>> START Material provided

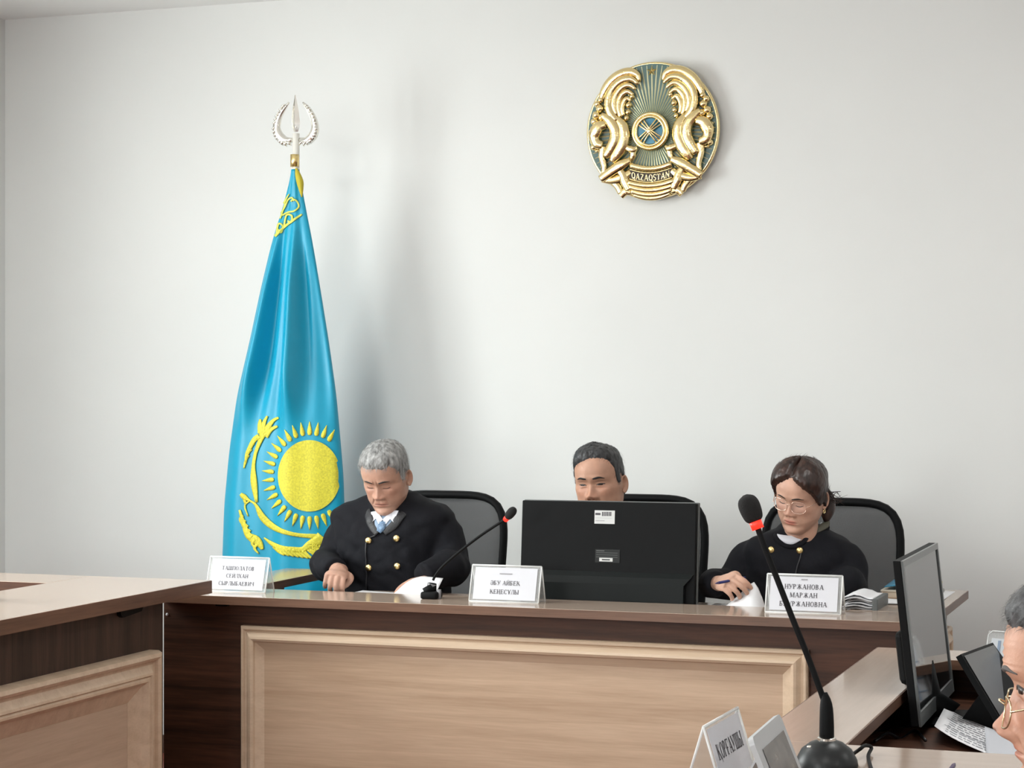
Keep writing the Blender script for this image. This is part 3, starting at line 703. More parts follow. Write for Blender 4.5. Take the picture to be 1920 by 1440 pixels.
# ------------------------------------------------------------------ acrylic name plates
M_CARD = mat('card_white', (.62, .63, .67), .6)
def nameplate(c, along, front, length, lines, label, heights, slant=.032, h=.105):
    """c: middle of the front foot; along: unit vector reading left to right; front: unit vector towards the reader"""
    c, al, fr = np.array(c, float), np.array(along, float), np.array(front, float)
    apex = c-fr*slant+np.array([0, 0, h]); rear = c-fr*2*slant
    r = root('name_plate', tuple(c-fr*slant), label, 'name plate')
    up = (apex-c); upn = up/np.linalg.norm(up); nrm = np.cross(al, upn)
    def sheet(p0, p1, t, nn):
        L = length/2
        A = np.array([[p0-al*L, p0+al*L], [p1-al*L, p1+al*L]]); return thick(A, t, nn)
    mk('front_sheet', sheet(c, apex, .003, -nrm), M_ACRY, r, False)
    up2 = apex-rear; n2 = np.cross(up2/np.linalg.norm(up2), al)
    mk('rear_sheet', sheet(rear, apex, .003, -n2), M_ACRY, r, False)
    L = length/2; ed = []
    for sg in (-1, 1):
        ed += [tube([c+al*L*sg, apex+al*L*sg], .0022, 6), tube([rear+al*L*sg, apex+al*L*sg], .0022, 6)]
    ed += [tube([apex-al*L, apex+al*L], .0028, 6), tube([c-al*L, c+al*L], .0022, 6)]
    mk('polished_edge', join(*ed), M_ACRE, r)
    q = c+up*.06+nrm*.0012; q2 = c+up*.94+nrm*.0012; L2 = L*.90
    card = mk('card', thick(np.array([[q-al*L2, q+al*L2], [q2-al*L2, q2+al*L2]]), .0005, -nrm), M_CARD, r, False)
    q = c+up*.06-nrm*.004; q2 = c+up*.94-nrm*.004
    for (s_, t_, hh), sq in zip(lines, heights):
        o = c+up*t_+nrm*.0020
        if s_ == '-':
            mk('lettering', thick(np.array([[o-al*hh, o+al*hh], [o-al*hh+upn*.003, o+al*hh+upn*.003]]), .0003, nrm), mat('ink_grey', (.30, .30, .32), .7), card, False)
        else: mk('lettering', text(s_, o, al, upn, hh, None, sq), M_INK, card, False)
    return r
e1, f1 = (1, 0, 0), (0, -1, 0)
q = PZ(445, 1109.5, BT); nameplate((q.x, 5.662, BT+.001), e1, f1, .205, [('ТАШПОЛАТОВ', .62, .0125), ('СЕЙЛХАН', .40, .0125), ('СЫРЛЫБАЕВИЧ', .18, .0125)], 'acrylic name plate at the left end of the bench, three lines', (.92, .92, .92))
q = P(945, 1129, 5.66); nameplate((q.x, 5.655, BT+.001), e1, f1, .218, [('-', .76, .020), ('ӘБУ АЙБЕК', .46, .0130), ('КЕҢЕСҰЛЫ', .22, .0130)], 'acrylic name plate with two name lines, beside the black monitor', (1, .9, .9))
q = P(1505, 1148, 5.66); nameplate((q.x, 5.66, BT+.001), e1, f1, .215, [('-', .86, .009), ('НУРЖАНОВА', .62, .0138), ('МАРЖАН', .40, .0138), ('БАУРЖАНОВНА', .17, .0138)], 'acrylic name plate in front of the woman judge', (1, .92, .92, .92))
q0 = P(1266, 1466, 3.30); q1 = P(1330, 1430, 3.5)
nameplate((-.805, 3.455, RT+.001), (math.sin(.03), math.cos(.03), 0), (math.cos(.03), -math.sin(.03), 0), .225, [('ҚОРҒАУШЫ', .42, .027)], 'acrylic name plate on the near desk corner, big single word', (.75,))

# ------------------------------------------------------------------ microphones
def mic(base, path, foam, ring_i, label, rb, neck_r, foam_r, domed=True, hdr=.012):
    r = root('microphone', tuple(base), label, 'microphone', 'gooseneck microphones')
    b = np.array(base, float)
    if domed:
        mk('base', lathe(b, [(rb*.98, 0), (rb, .006), (rb*.97, .016), (rb*.80, .034), (rb*.52, .046), (rb*.26, .051), (.001, .052)], 40), mat('mic_base', (.018, .021, .022), .38, spec=.35), r, True, 40)
        mk('collar', lathe(b+np.array([0, 0, .050]), [(rb*.30, 0), (rb*.30, .004), (rb*.24, .006)], 24), M_SILVER, r, True, 40)
        mk('button', sphere(b+np.array([-rb*.42, -rb*.38, .040]), (.009, .006, .003), 12, 6), M_SILVER, r)
        mk('boot', tube([b+np.array([0, 0, .052]), b+np.array([0, 0, .085]), b+np.array([-.001, 0, .115]), b+np.array([-.004, 0, .135])], [.0135, .013, .011, .005], 14, n=10), M_BLACK, r)
    p_ = np.array(path, float)
    mk('gooseneck', tube(p_, neck_r, 10, n=40), M_BLACK, r)
    d = np.array(foam)-p_[-1]; d /= np.linalg.norm(d)
    mk('light_ring', tube([p_[-1]-d*.004, p_[-1]+d*.013], hdr*.95, 16), M_RED, r)
    mk('foam_cap', tube([p_[-1]+d*t for t in (.010, .016, .03, .045, .056, .062)], np.array([.55, .85, 1.0, 1.0, .75, .2])*foam_r, 18, n=18), M_RUBBER, r)
    return r
mb = PZ(1550, 1440, RT); mv = mb.y
mic((mb.x, mv, RT), [P(x, y, mv) for x, y in ((1549, 1345), (1546, 1318), (1532, 1278), (1511, 1222), (1484, 1155), (1457, 1085), (1437, 1035), (1420, 988))], P(1408, 957, mv), 0,
    'large black gooseneck microphone with domed base on the near desk', .056, .0056, .0195)
jb = P(816, 1113, 5.70)
jm = mic((jb.x, 5.70, BT), [P(x, y, 5.70) for x, y in ((812, 1088), (816, 1080), (830, 1062), (862, 1034), (900, 1005), (930, 985), (949, 973))], P(958, 962, 5.68), 0,
    'thin black microphone leaning to the right beside the grey-haired judge', .03, .0042, .0135, False, .009)
mk('base', join(box(jb.x-.034, jb.x+.018, 5.66, 5.72, BT, BT+.022, .006), tube([(jb.x-.028, 5.68, BT+.02), (jb.x-.005, 5.69, BT+.034)], [.012, .012], 10), tube([(jb.x-.012, 5.70, BT+.018), (jb.x-.008, 5.70, BT+.045)], [.015, .012], 12)), M_BLACK, jm)
mk('collar', join(tube([(jb.x-.012, 5.70, BT+.036), (jb.x-.010, 5.70, BT+.044)], .0145, 14), tube([(jb.x+.016, 5.69, BT), (jb.x+.016, 5.69, BT+.028)], .007, 10)), mat('grey_plastic', (.25, .25, .26), .4), jm)
fp0 = PU(-16, 1012, -3.2)
mic((-3.24, fp0.y-.02, DT), [(-3.24, fp0.y-.02, DT+.09), (-3.24, fp0.y-.02, DT+.11), (-3.235, fp0.y-.02, DT+.15), (-3.22, fp0.y-.01, fp0.z-.04)], tuple(fp0), 0,
    'black foam-capped microphone at the very left edge on the side desk', .05, .005, .020)
cab = [PZ(1598, 1415, RT+.004), PZ(1612, 1405, RT+.018), PZ(1622, 1398, RT+.02), PZ(1634, 1402, RT+.01), PZ(1628, 1420, RT+.004), PZ(1640, 1460, RT+.004)]
tag(mk('microphone_cable', tube([tuple(c) for c in cab], .0035, 8, n=30), M_BLACK, base=tuple(cab[0])), 'short black cable trailing from the large microphone base', 'cable')

# ------------------------------------------------------------------ computer monitors
r = root('computer_monitor', (-1.772, 5.90, BT-.022), 'black computer monitor standing on the bench, back side towards us', 'monitor')
m0, m1, mz0, mz1 = -2.047, -1.497, BT-.012, CZ-.343
def tilt(vf, x0=0, y0=5.86, z0=BT, a=math.radians(5)):
    v = np.array(vf[0]); y, z = v[:, 1]-y0, v[:, 2]-z0
    v[:, 1] = y0+y*math.cos(a)+z*math.sin(a)*1; v[:, 2] = z0-y*math.sin(a)*.3+z*math.cos(a); return v, vf[1]
scr = mk('casing', tilt(box(m0, m1, 5.85, 5.872, mz0, mz1, .003)), M_BLACK, r, False)
zc_ = CZ-.553
A = np.array([[(m0+.004, 5.8495, zc_), (m1-.004, 5.8495, zc_)], [(m0+.012, 5.836, zc_-.014), (m1-.012, 5.836, zc_-.014)], [(m0+.02, 5.828, zc_-.035), (m1-.03, 5.828, zc_-.035)], [(m0+.02, 5.828, mz0+.004), (m1-.03, 5.828, mz0+.004)], [(m0+.02, 5.849, mz0), (m1-.03, 5.849, mz0)]])
mk('back_bulge', tilt(thick(A, .012, (0, 1, 0))), mat('monitor_lower', (.008, .010, .010), .5, spec=.15), r, False)
mk('bezel', tilt(box(m0-.002, m1+.002, 5.872, 5.888, mz0-.002, mz1+.002, .003)), mat('monitor_rim', (.12, .13, .13), .3), r, False)
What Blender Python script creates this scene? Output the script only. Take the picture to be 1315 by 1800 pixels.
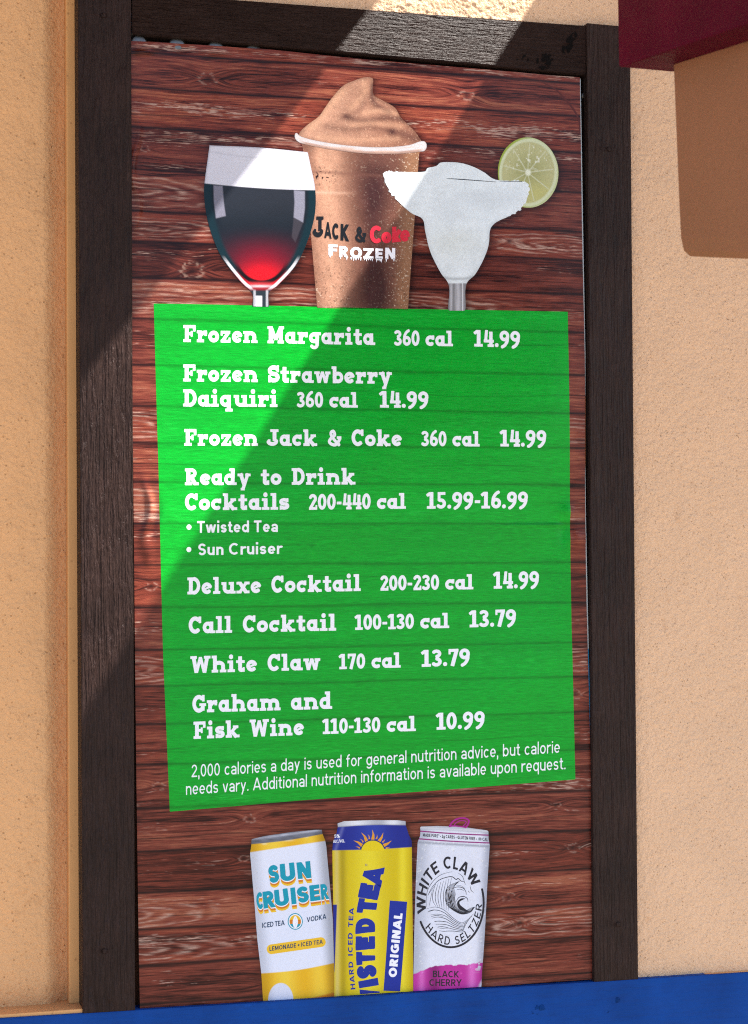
import bpy, math, random
import numpy as np
from mathutils import Matrix, Vector

for o in list(bpy.data.objects):
    bpy.data.objects.remove(o, do_unlink=True)
SC = bpy.context.scene
COL = SC.collection
R_ = math.radians

# ------------------------------------------------------------------ camera
F_PX = 3200.0                       # focal length in pixels of the 1315 x 1800 photograph
CAM = np.array([-0.6387, -2.2814, -0.1004])
RV = np.array([-0.0489, -0.0044, 0.2756])
def _rot(r):
    th = np.linalg.norm(r); k = r/th
    K = np.array([[0, -k[2], k[1]], [k[2], 0, -k[0]], [-k[1], k[0], 0]])
    return np.eye(3)+np.sin(th)*K+(1-np.cos(th))*K@K
RC = np.array([[1, 0, 0], [0, 0, -1], [0, 1, 0]], float) @ _rot(RV)
cam = bpy.data.cameras.new('camera')
cam.sensor_fit = 'VERTICAL'; cam.sensor_height = 36.0; cam.sensor_width = 36.0
cam.lens = F_PX/1800*36
cam.clip_start = 0.05; cam.clip_end = 500
cam.dof.use_dof = True; cam.dof.focus_distance = 2.36; cam.dof.aperture_fstop = 7.1
cam_o = bpy.data.objects.new('camera', cam); COL.objects.link(cam_o)
M = Matrix.Identity(4)
for i in range(3):
    M[i][0] = RC[0][i]; M[i][1] = -RC[1][i]; M[i][2] = -RC[2][i]; M[i][3] = CAM[i]
cam_o.matrix_world = M
SC.camera = cam_o

# ------------------------------------------------------------------ light
SUN_V = np.array([0.530, -0.185, 0.828]); SUN_V /= np.linalg.norm(SUN_V)   # towards the sun
SUN_STRENGTH = 5.0
SKY_STRENGTH = 0.07
EXPOSURE = 2.12
world = bpy.data.worlds.new('World'); SC.world = world; world.use_nodes = True
wt = world.node_tree; wt.nodes.clear()
sky = wt.nodes.new('ShaderNodeTexSky'); sky.sky_type = 'NISHITA'; sky.sun_disc = False
sky.sun_elevation = math.asin(SUN_V[2]); sky.sun_rotation = math.atan2(SUN_V[0], SUN_V[1])
bgn = wt.nodes.new('ShaderNodeBackground'); bgn.inputs['Strength'].default_value = SKY_STRENGTH
wo = wt.nodes.new('ShaderNodeOutputWorld')
wt.links.new(sky.outputs[0], bgn.inputs[0]); wt.links.new(bgn.outputs[0], wo.inputs[0])
sun = bpy.data.lights.new('sun', 'SUN'); sun.energy = SUN_STRENGTH; sun.angle = R_(0.53); sun.color = (1.0, 0.95, 0.88)
sun_o = bpy.data.objects.new('sun', sun); COL.objects.link(sun_o)
sun_o.rotation_euler = Vector(SUN_V).to_track_quat('Z', 'Y').to_euler(); sun_o.location = (2, -3, 4)
SC.view_settings.view_transform = 'Standard'; SC.view_settings.look = 'None'
SC.view_settings.exposure = EXPOSURE; SC.view_settings.gamma = 1.0; SC.view_settings.use_curve_mapping = False
SC.render.engine = 'CYCLES'
SC.cycles.use_denoising = False
SC.cycles.use_adaptive_sampling = False
SC.cycles.pixel_filter_type = 'BLACKMAN_HARRIS'; SC.cycles.filter_width = 1.15
SC.cycles.max_bounces = 4; SC.cycles.blur_glossy = .5; SC.cycles.sample_clamp_indirect = 4

# ------------------------------------------------------------------ numeric helpers
def ray(x, y):
    x = np.asarray(x, float); y = np.asarray(y, float)
    v = np.stack([(x-657.5)/F_PX, (y-900)/F_PX, np.ones_like(x*1.0+y*0)], -1)
    return v @ RC
def P(x, y, yp):
    """point of the vertical plane at depth yp seen at photo pixel x, y"""
    d = ray(x, y)
    t = (yp-CAM[1])/d[..., 1]
    return CAM + d*t[..., None]
def px(p):
    q = (np.asarray(p, float)-CAM) @ RC.T
    return np.stack([657.5+F_PX*q[..., 0]/q[..., 2], 900+F_PX*q[..., 1]/q[..., 2]], -1)
def sm(a, b, x):
    t = np.clip((x-a)/(b-a), 0, 1); return t*t*(3-2*t)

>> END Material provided

### [The task]
Scan the records above for the string "Blender", then report every line that contains it.

### [Output for this exercise]
Keep writing the Blender script for this image. This is part 3, starting at line 703. More parts follow. Write for Blender 4.5. Take the picture to be 1920 by 1440 pixels.
What Blender Python script creates this scene? Output the script only. Take the picture to be 1315 by 1800 pixels.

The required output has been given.